[begin SOURCE MATERIAL]

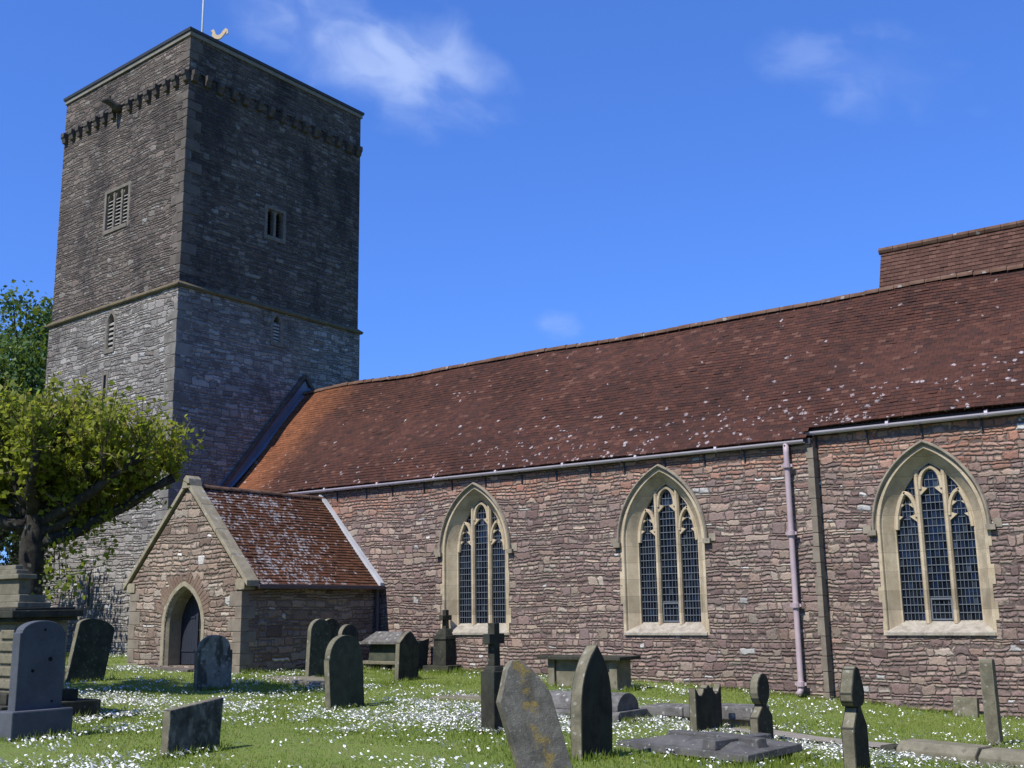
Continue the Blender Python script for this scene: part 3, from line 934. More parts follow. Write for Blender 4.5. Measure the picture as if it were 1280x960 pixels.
def nave_window(u0, F, idx):
    rd = random.Random(100 + idx)
    wm = CB()
    prof = [(-.01, .03), (-.01, -.014), (.05, -.014), (.06, .0), (.075, .05), (.09, .06), (.26, .255), (.29, .265), (.29, .40)]
    loft_arch(wm, F, prof, WHS, WR, WZS, WZB, u0, 16)
    # long-and-short jamb stones bonding into the rubble
    z = WZB
    k = 0
    while z < WZS - .1:
        h = rd.uniform(.26, .42)
        for sgn in (-1, 1):
            ww = rd.choice((.0, .01, .03, .07))
            a, b_ = u0 + sgn * (WHS - .02), u0 + sgn * (WHS + ww)
            wm.ngon_prism(rect(min(a, b_), max(a, b_), z, min(z + h - .012, WZS)), F, -.012, .05)
        z += h
        k += 1
    w = wm.build('window', M['ashlar'])
    sm = CB()
    prof = [(-.045, 1.00), (-.045, 1.06), (.36, 1.285), (.36, 1.0)]
    n = len(prof)
    sm.add([F(u0 - WHS + .012, d, z) for d, z in prof] + [F(u0 + WHS - .012, d, z) for d, z in prof],
           [(i, (i + 1) % n, n + (i + 1) % n, n + i) for i in range(n)] + [tuple(range(n)), tuple(range(n, 2 * n))])
    sm.build('sill', M['sillstone'], w, bevel=0.008)
    hm = CB()
    prof = [(-.095, .02), (-.10, -.04), (-.08, -.085), (-.055, -.09), (-.04, -.075), (-.03, -.035), (-.015, -.02), (-.012, .02)]
    loft_arch(hm, F, prof, WHS, WR, WZS, WZS - .02, u0, 18)
    for sgn in (-1, 1):
        c = u0 + sgn * (WHS + .09)
        hm.ngon_prism(rect(c - .085, c + .085, WZS - .11, WZS - .01), F, -.10, .02)
        c = u0 + sgn * (WHS + .20)
        hm.ngon_prism(rect(c - .08, c + .08, WZS - .06, WZS + .10), F, -.02, .02)
    hm.build('hood_mould', M['hood'], w)
    # mullions
    D0, D1 = .22, .36
    R2, h2 = WR - .29, WHS - .29
    cc = WHS - WR

    def top(u):
        return WZS + math.sqrt(max(R2 * R2 - (abs(u) - cc) ** 2, 0))
    mu = .262
    for sgn in (-1, 1):
        mm = CB()
        bar2d(mm, F, [(u0 + sgn * mu, 1.22), (u0 + sgn * mu, top(mu) + .06)], .105, D0, D1, 0, .03)
        mm.build('mullion', M['ashlar'], w)
    tm = CB()
    # head of the middle light
    for sgn in (-1, 1):
        pts = [(u0 + sgn * (mu - .05) * math.cos(a), 3.82 + .42 * math.sin(a) ** .9 if a > 0 else 3.82) for a in [i * (PI / 2) / 8 for i in range(9)]]
        bar2d(tm, F, pts, .085, D0 + .02, D1, 0, .02)

        def cusp(u, z, du, dz, wd=.085):
            q = [(u, z - wd), (u + du * .55, z - wd * .42 + dz * .5), (u + du, z + dz), (u + du * .5, z + wd * .35 + dz * .5), (u, z + wd)]
            tm.prism([(u0 + a, b_) for a, b_ in q], F, D0 + .05, D1 - .02)
        cusp(sgn * (mu - .045), 3.80, -sgn * .15, .035, .11)
        # side lights: outer leg follows the main arch, inner leg curves off the mullion
        ua, ub = mu + .05, h2
        um = (ua + ub) / 2 + .01
        za = top(um) - .03
        inner = []
        for i in range(9):
            t = i / 8
            inner.append((u0 + sgn * (ua + (um - ua) * (1 - math.cos(t * PI / 2)) if True else 0), 3.28 + (za - 3.28) * math.sin(t * PI / 2)))
        bar2d(tm, F, inner, .08, D0 + .02, D1, 0, .02)
        outer = []
        for i in range(9):
            t = i / 8
            uu = um + (ub - um) * (1 - t)
            outer.append((u0 + sgn * (uu - .02), top(uu) - .005))
        bar2d(tm, F, outer, .085, D0 + .02, D1, 0, .02)
        for zz, dd, dz in ((3.27, .145, .03), (3.53, .115, .0)):
            iu = ua if zz < 3.4 else ua + .03
            cusp(sgn * iu, zz, sgn * dd, dz, .09)
            zo = zz
            uo = cc + math.sqrt(max(R2 * R2 - (zo - WZS) ** 2, 0)) if zo > WZS else ub
            cusp(sgn * (uo + .005), zz, -sgn * dd, dz, .09)
    tm.build('tracery', M['ashlar'], w)
    # leaded glass: each pane its own face, very slightly out of true
    gm = CB()
    cm = CB()
    pw, ph = .0775, .152
    lights = [(-h2, -mu - .05), (-mu + .05, mu - .05), (mu + .05, h2)]
    zb = 1.27
    for a, b_ in lights:
        gm = CB()
        ncol = max(1, round((b_ - a) / pw))
        cw = (b_ - a) / ncol
        nrow = int((top(0) - zb) / ph) + 1
        for i in range(ncol):
            for j in range(nrow):
                ul, ur = a + i * cw, a + (i + 1) * cw
                zl, zh = zb + j * ph, zb + (j + 1) * ph
                uin = min(abs(ul), abs(ur)) if ul * ur > 0 else 0.0
                if zl > top(uin):
                    continue
                t1, t2 = rd.gauss(0, .0022), rd.gauss(0, .0035)
                gm.add([F(u0 + ul, .345 + t1 + t2, zl), F(u0 + ur, .345 - t1 + t2, zl), F(u0 + ur, .345 - t1 - t2, zh), F(u0 + ul, .345 + t1 - t2, zh)], [(0, 1, 2, 3)], 0, rd.random())
        for i in range(1, ncol):
            uu = a + i * cw
            zt_ = top(uu) if abs(uu) < h2 else WZS
            cm.ngon_prism([(u0 + uu - .004, zb), (u0 + uu + .004, zb), (u0 + uu + .004, zt_), (u0 + uu - .004, zt_)], F, .325, .338)
        for j in range(1, nrow):
            zz = zb + j * ph
            lim = h2 if zz <= WZS else cc + math.sqrt(max(R2 * R2 - (zz - WZS) ** 2, 0))
            aa, bb = max(a, -lim), min(b_, lim)
            if bb - aa > .05:
                cm.ngon_prism(rect(u0 + aa, u0 + bb, zz - .0075, zz + .0075), F, .318, .335)
        gm.build('glazing', M['glass'], w, rnd_attr=True)
    if idx > 0:      # opening hopper light at the foot of the middle light
        a, b_ = lights[1]
        for r in (rect(u0 + a + .01, u0 + b_ - .01, zb + .01, zb + .04), rect(u0 + a + .01, u0 + b_ - .01, zb + .40, zb + .435), rect(u0 + a + .01, u0 + a + .035, zb + .04, zb + .40), rect(u0 + b_ - .035, u0 + b_ - .01, zb + .04, zb + .40)):
            cm.ngon_prism(r, F, .30, .334)
    cm.build('glazing_bars', M['cames'], w)
    return w


labs = ['three light traceried window nearest the porch', 'three light traceried window left of the downpipe', 'three light traceried window right of the downpipe']
for i, (u, F) in enumerate(WIN):
    w = nave_window(u, F, i)
    w['label'] = labs[i]
nave_window(1.2, FB, 3)


# --- tiled slopes --------------------------------------------------------
def tiled(mb, E, along, upv, nrm, L, H, tw=.17, gauge=.105, start=None, sag=0.02, seed=0, lift=.016):
    """courses of plain tiles laid from the eave point E along 'along' and up 'upv'"""
    E, along, upv, nrm = Vector(E), Vector(along).normalized(), Vector(upv).normalized(), Vector(nrm).normalized()
    rows = int(H / gauge) + 1
    rd = random.Random(seed)
    for r in range(rows):
        h0 = r * gauge
        h1 = min((r + 1) * gauge + .012, H)
        if h0 >= H:
            break
        ncol = int(L / tw) + 1
        offx = (tw / 2 if r % 2 else 0)
        for c in range(-1, ncol + 1):
            a0 = max(c * tw + offx, 0.0)
            a1 = min((c + 1) * tw + offx, L)
            if a1 - a0 < .01:
                continue
            if start is not None and start(a0 + .01, h0):
                continue
            w_ = [mnoise.noise(Vector((a * .35 + seed, h0 * .5, 0))) * sag for a in (a0, a1)]
            j = rd.uniform(0, .008) + (.01 if rd.random() < .03 else 0)
            jh = rd.uniform(-.006, .006)
            g = .002
            p = lambda a, h, l: E + along * a + upv * h + nrm * l
            lo = lift + j
            vs = [p(a0 + g, h0 + jh, w_[0] + lo), p(a1 - g, h0 + jh, w_[1] + lo), p(a1 - g, h1, w_[1] + .002), p(a0 + g, h1, w_[0] + .002),
                  p(a0 + g, h0 + jh, w_[0] - .02), p(a1 - g, h0 + jh, w_[1] - .02)]
            mb.add(vs, [(0, 1, 2, 3), (4, 5, 1, 0)], 0, min(max(rd.gauss(.5, .26), 0), 1))


upn = Vector((0, 1, SLOPE)).normalized()
nrn = Vector((0, -SLOPE, 1)).normalized()
EY = 21.83
HL = (25.0 - EY) * math.sqrt(1 + SLOPE * SLOPE)
mb = CB()
STEPH = .19 * math.sqrt(1 + SLOPE * SLOPE)
tiled(mb, (XWEST - .02, EY, roofz(EY)), (1, 0, 0), upn, nrn, XEAST + .15 - XWEST, HL, start=lambda a, h: (a + XWEST > XB - .16 and h < STEPH), sag=.085, seed=4, lift=.005)
zu = .16
for xa_, xb_, ya_ in ((XWEST, XB - .16, EY + .12), (XB - .16, XEAST + .1, EY + .32)):
    mb.add([(xa_, ya_, roofz(ya_) - zu), (xb_, ya_, roofz(ya_) - zu), (xb_, 25, roofz(25) - zu), (xa_, 25, roofz(25) - zu)], [(0, 1, 2, 3)], 0, .4)
mb.add([(XWEST, 28.4, roofz(21.6)), (XEAST + .1, 28.4, roofz(21.6)), (XEAST + .1, 25, roofz(25)), (XWEST, 25, roofz(25))], [(3, 2, 1, 0)], 0, .4)
nave_roof = mb.build('nave_roof', M['tiles'], rnd_attr=True)
mb = CB()
x = XWEST
k = 0
while x < XEAST:
    zz = roofz(25) + mnoise.noise(Vector(((x - XWEST) * .35 + 4, HL * .5, 0))) * .085
    r_ = .115 + random.uniform(-.008, .008)
    ring = lambda xx: [(xx, 25 + r_ * math.cos(a) * 1.1, zz - .05 + r_ * math.sin(a)) for a in [PI * i / 8 for i in range(9)]]
    mb.loft([ring(x), ring(x + .335)], False, False)
    x += .345
mb.build('ridge_tiles', M['ridge'], nave_roof)
# lead apron against the tower, following the verge
mb = CB()
pts = []
for i in range(13):
    t = i / 12
    y = 21.35 + (25.15 - 21.35) * t
    flare = .30 * (1 - t) ** 3
    pts.append((y, roofz(y) + flare))
for (y0, z0), (y1, z1) in zip(pts[:-1], pts[1:]):
    q = [(y0 - SE[1], z0 - .08), (y1 - SE[1], z1 - .08), (y1 - SE[1] - .16, z1 + .26), (y0 - SE[1] - .16, z0 + .26)]
    mb.ngon_prism(q, FE, LO - .035, LO + .02)
    # the dressed sheet lying on the tiles
    mb.add([FE(y0 - SE[1], LO - .03, z0 + .05), FE(y1 - SE[1], LO - .03, z1 + .05), FE(y1 - SE[1], LO - .16, z1 - .03), FE(y0 - SE[1], LO - .16, z0 - .03)], [(0, 1, 2, 3)])
mb.build('lead_flashing', M['lead'], nave_roof)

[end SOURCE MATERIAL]

**WHAT IS REQUIRED:**
Everything from the first line to the line with "cc = WHS - WR" must be repeated exactly, and nothing else. Leave the pictures out.

**WORKED SOLUTION:**
Continue the Blender Python script for this scene: part 3, from line 934. More parts follow. Write for Blender 4.5. Measure the picture as if it were 1280x960 pixels.
def nave_window(u0, F, idx):
    rd = random.Random(100 + idx)
    wm = CB()
    prof = [(-.01, .03), (-.01, -.014), (.05, -.014), (.06, .0), (.075, .05), (.09, .06), (.26, .255), (.29, .265), (.29, .40)]
    loft_arch(wm, F, prof, WHS, WR, WZS, WZB, u0, 16)
    # long-and-short jamb stones bonding into the rubble
    z = WZB
    k = 0
    while z < WZS - .1:
        h = rd.uniform(.26, .42)
        for sgn in (-1, 1):
            ww = rd.choice((.0, .01, .03, .07))
            a, b_ = u0 + sgn * (WHS - .02), u0 + sgn * (WHS + ww)
            wm.ngon_prism(rect(min(a, b_), max(a, b_), z, min(z + h - .012, WZS)), F, -.012, .05)
        z += h
        k += 1
    w = wm.build('window', M['ashlar'])
    sm = CB()
    prof = [(-.045, 1.00), (-.045, 1.06), (.36, 1.285), (.36, 1.0)]
    n = len(prof)
    sm.add([F(u0 - WHS + .012, d, z) for d, z in prof] + [F(u0 + WHS - .012, d, z) for d, z in prof],
           [(i, (i + 1) % n, n + (i + 1) % n, n + i) for i in range(n)] + [tuple(range(n)), tuple(range(n, 2 * n))])
    sm.build('sill', M['sillstone'], w, bevel=0.008)
    hm = CB()
    prof = [(-.095, .02), (-.10, -.04), (-.08, -.085), (-.055, -.09), (-.04, -.075), (-.03, -.035), (-.015, -.02), (-.012, .02)]
    loft_arch(hm, F, prof, WHS, WR, WZS, WZS - .02, u0, 18)
    for sgn in (-1, 1):
        c = u0 + sgn * (WHS + .09)
        hm.ngon_prism(rect(c - .085, c + .085, WZS - .11, WZS - .01), F, -.10, .02)
        c = u0 + sgn * (WHS + .20)
        hm.ngon_prism(rect(c - .08, c + .08, WZS - .06, WZS + .10), F, -.02, .02)
    hm.build('hood_mould', M['hood'], w)
    # mullions
    D0, D1 = .22, .36
    R2, h2 = WR - .29, WHS - .29
    cc = WHS - WR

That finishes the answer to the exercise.